Check out a little snippet of the interview when you read more.  

What is a typical day like for you? 
Tina Wells: Depends on the day! Tuesday is my earliest start. I wake up at 4:45 (yes, I’m in bed by 9pm on Mondays!) and head to the gym. I train until 6, and then head home to get ready. By 7:30 (with Starbucks in hand), I head to my hairstylist’s salon. If I’m lucky and don’t do anything major to my hair (like color), I can be out of there by 9:30/10. While I’m under the dryer, though, I typically read all my morning news (every blog you can think of), check emails, and return calls.

By the time I hit my office I have a staff meeting, order lunch, and settle in for a day of calls and meetings. Occasionally I’ll head into NYC for dinner.

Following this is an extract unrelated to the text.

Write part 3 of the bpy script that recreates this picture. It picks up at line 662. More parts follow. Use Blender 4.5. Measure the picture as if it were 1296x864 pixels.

I leave the office at 6, head home, cook dinner, and then proceed to watch a few hours of bad TV, write, and check emails until I head to bed.


How do you overcome doubt?
TW: Block it out. You just have to ignore it, or it’ll eat you alive.

Do you remember a moment where you had to prove yourself, not only to other people but to yourself?
TW: I honestly don’t. I think I was so naïve. I knew I was young, but I’ve always worked hard for what I want. I never made a conscious decision to work harder or prove myself. That was my strategy from day one – to just put everything into my company and see where it goes.

How do you feel your work is perceived as a female in our society?
TW: I hope people feel inspired. I’m just a normal girl who had a good idea, worked hard, and made it. I think for anyone to be successful, they need both the opportunity and the will. You can have one without the other and truly be successful.

What is something that women today still need to overcome?
TW: Our competitiveness with each other. We need to support each other. I’m so lucky to have the most supportive, wonderful group of female friends.